Written request:
Select every line holding the word "script" and copy it.

Information provided:
________
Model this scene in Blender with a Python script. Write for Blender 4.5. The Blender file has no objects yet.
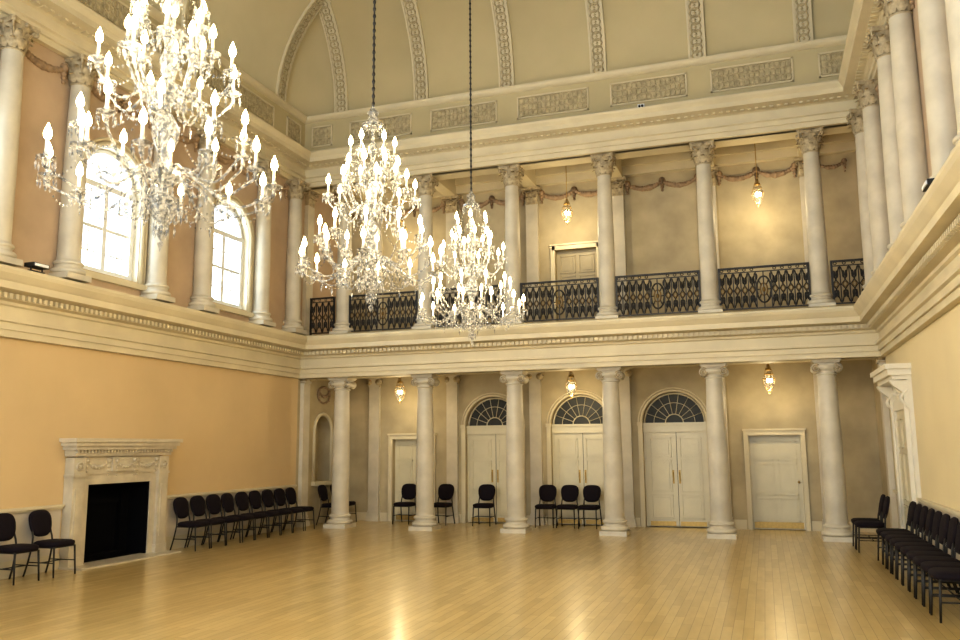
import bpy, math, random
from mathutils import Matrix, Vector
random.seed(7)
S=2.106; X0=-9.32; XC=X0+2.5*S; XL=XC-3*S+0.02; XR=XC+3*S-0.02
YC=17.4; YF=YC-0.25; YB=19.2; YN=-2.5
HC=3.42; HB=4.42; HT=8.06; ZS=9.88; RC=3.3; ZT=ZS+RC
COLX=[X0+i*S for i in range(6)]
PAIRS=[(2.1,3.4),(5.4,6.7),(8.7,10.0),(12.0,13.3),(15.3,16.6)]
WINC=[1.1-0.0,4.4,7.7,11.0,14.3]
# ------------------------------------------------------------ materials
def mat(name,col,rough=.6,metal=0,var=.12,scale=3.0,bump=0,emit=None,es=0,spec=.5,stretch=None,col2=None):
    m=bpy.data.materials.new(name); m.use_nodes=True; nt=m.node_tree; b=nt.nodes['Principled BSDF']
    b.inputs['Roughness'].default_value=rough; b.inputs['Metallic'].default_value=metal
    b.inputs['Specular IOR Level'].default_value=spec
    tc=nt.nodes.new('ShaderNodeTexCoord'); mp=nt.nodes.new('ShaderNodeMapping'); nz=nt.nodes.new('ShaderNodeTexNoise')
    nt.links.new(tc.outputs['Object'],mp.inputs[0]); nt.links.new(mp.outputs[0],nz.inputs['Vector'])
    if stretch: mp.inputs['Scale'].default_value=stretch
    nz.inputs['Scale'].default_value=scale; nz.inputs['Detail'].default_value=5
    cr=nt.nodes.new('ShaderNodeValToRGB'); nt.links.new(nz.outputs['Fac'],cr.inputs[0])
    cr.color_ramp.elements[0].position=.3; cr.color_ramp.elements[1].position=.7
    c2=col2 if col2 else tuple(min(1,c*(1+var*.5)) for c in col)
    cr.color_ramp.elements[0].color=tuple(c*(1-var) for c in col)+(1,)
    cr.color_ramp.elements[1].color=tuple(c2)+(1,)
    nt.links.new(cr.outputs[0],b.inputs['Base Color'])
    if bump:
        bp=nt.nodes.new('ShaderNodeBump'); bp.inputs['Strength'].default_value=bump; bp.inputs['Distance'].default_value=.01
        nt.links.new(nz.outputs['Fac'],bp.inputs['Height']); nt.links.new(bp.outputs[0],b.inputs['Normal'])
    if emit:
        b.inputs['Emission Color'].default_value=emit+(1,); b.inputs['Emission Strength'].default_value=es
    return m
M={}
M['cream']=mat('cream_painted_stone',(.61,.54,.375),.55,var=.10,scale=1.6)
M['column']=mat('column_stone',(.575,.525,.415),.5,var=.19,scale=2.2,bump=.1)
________
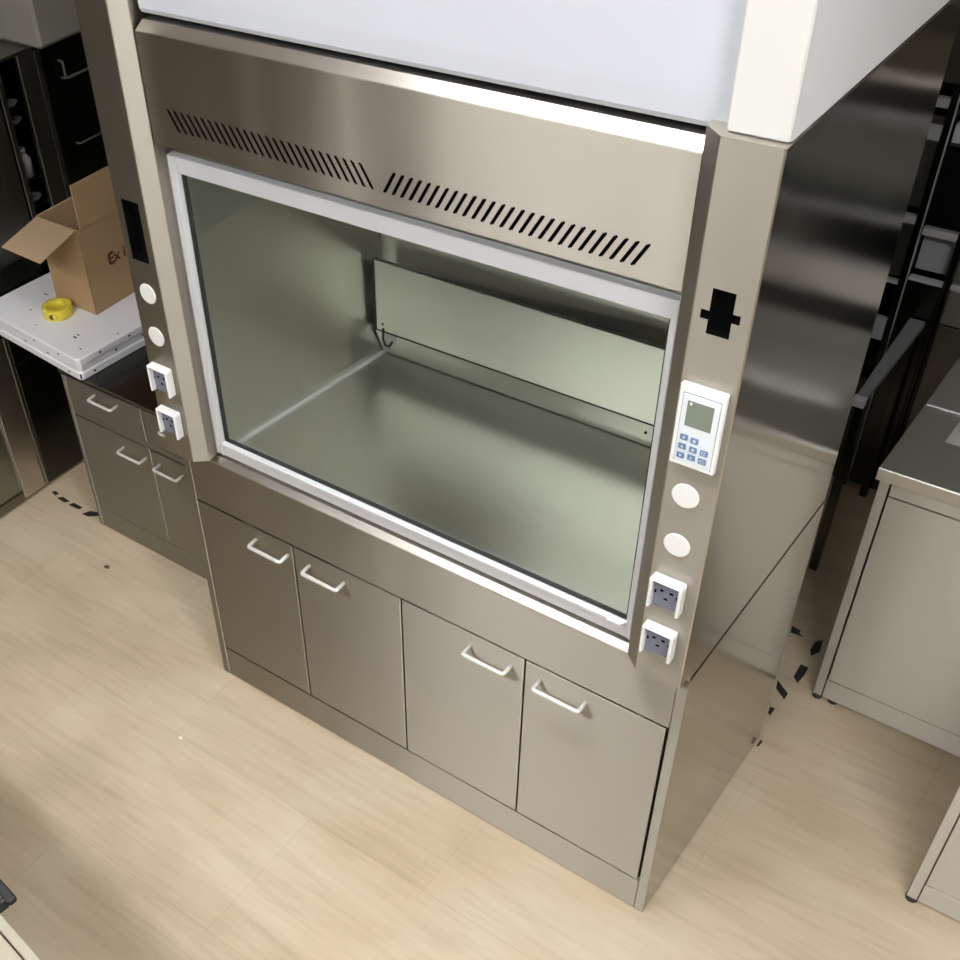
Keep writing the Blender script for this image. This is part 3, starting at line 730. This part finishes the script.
________
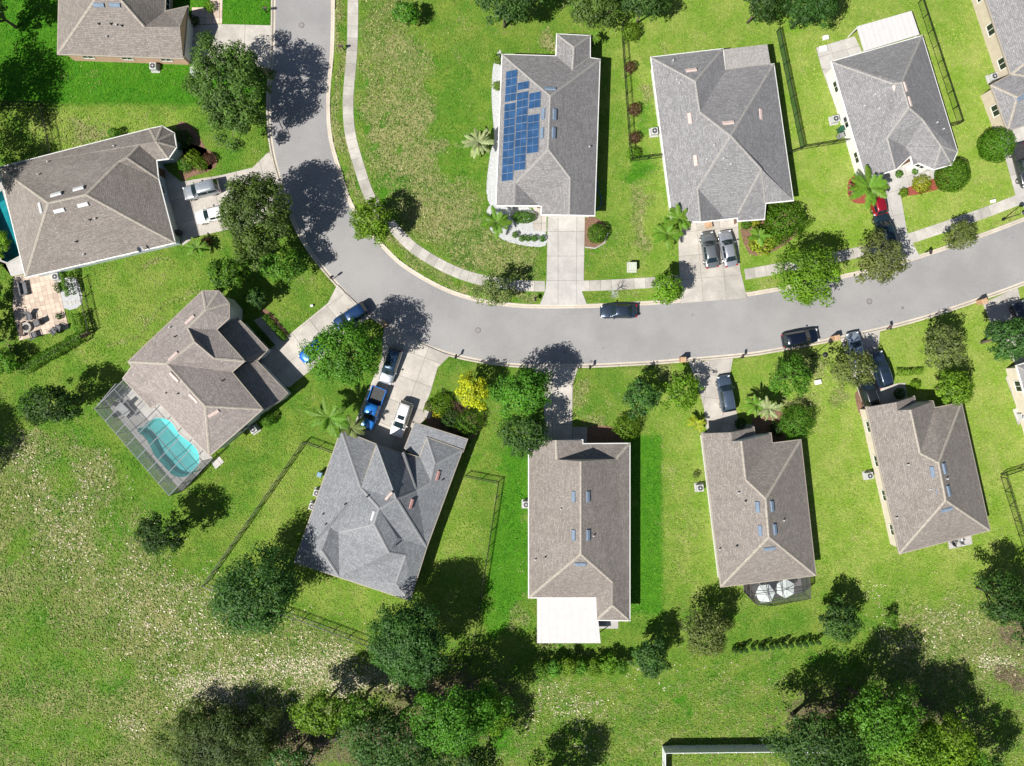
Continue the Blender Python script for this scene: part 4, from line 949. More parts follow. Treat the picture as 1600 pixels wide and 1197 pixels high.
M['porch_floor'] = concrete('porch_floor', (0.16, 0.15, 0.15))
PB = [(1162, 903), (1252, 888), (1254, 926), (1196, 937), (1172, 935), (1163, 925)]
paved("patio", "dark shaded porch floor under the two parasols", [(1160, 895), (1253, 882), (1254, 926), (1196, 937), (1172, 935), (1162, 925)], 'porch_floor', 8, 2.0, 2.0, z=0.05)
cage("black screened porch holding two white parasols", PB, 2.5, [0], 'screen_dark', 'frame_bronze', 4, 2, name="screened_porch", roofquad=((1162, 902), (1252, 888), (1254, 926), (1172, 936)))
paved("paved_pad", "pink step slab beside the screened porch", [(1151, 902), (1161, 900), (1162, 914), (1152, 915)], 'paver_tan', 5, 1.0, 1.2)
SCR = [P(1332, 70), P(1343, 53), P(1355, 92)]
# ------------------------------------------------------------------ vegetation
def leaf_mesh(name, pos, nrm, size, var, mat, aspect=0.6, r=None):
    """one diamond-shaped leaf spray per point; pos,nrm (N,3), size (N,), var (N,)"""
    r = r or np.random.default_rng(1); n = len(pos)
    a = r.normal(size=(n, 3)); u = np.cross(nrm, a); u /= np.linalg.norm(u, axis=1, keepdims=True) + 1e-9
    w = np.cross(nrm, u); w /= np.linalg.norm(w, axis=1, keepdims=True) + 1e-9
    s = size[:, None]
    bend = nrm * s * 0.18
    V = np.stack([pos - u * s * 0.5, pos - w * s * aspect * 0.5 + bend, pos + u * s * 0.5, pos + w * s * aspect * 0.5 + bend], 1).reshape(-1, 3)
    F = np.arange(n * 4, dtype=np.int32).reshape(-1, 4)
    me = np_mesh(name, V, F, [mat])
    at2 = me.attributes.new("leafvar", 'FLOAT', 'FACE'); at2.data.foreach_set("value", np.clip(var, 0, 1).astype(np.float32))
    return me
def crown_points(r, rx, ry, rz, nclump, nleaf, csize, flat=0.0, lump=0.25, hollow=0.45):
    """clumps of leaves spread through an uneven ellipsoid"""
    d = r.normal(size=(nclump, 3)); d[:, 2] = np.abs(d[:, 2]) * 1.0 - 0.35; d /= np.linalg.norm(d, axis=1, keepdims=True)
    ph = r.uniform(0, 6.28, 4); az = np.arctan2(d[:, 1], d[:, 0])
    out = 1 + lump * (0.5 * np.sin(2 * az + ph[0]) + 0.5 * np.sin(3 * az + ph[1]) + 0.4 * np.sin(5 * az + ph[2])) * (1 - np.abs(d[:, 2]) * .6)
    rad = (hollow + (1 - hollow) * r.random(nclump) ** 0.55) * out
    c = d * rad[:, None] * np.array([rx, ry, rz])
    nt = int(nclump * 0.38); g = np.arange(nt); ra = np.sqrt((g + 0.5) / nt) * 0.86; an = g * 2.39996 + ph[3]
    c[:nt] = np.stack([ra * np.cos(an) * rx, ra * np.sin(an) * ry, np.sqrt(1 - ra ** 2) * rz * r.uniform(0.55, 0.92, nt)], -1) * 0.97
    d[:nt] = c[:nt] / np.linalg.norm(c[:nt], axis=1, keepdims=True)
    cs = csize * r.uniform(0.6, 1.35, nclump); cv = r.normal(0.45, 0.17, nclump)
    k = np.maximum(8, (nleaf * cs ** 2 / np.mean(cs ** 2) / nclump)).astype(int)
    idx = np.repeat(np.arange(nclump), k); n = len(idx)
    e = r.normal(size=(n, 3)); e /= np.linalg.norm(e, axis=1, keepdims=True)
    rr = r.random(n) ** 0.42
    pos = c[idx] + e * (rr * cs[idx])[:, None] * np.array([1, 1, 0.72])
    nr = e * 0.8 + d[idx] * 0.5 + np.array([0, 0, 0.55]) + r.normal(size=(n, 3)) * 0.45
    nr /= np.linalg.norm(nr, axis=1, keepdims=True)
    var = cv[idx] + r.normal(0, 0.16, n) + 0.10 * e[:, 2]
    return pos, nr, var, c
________
Completed task:
Model this scene in Blender with a Python script. Write for Blender 4.5. The Blender file has no objects yet.
Keep writing the Blender script for this image. This is part 3, starting at line 730. This part finishes the script.
Continue the Blender Python script for this scene: part 4, from line 949. More parts follow. Treat the picture as 1600 pixels wide and 1197 pixels high.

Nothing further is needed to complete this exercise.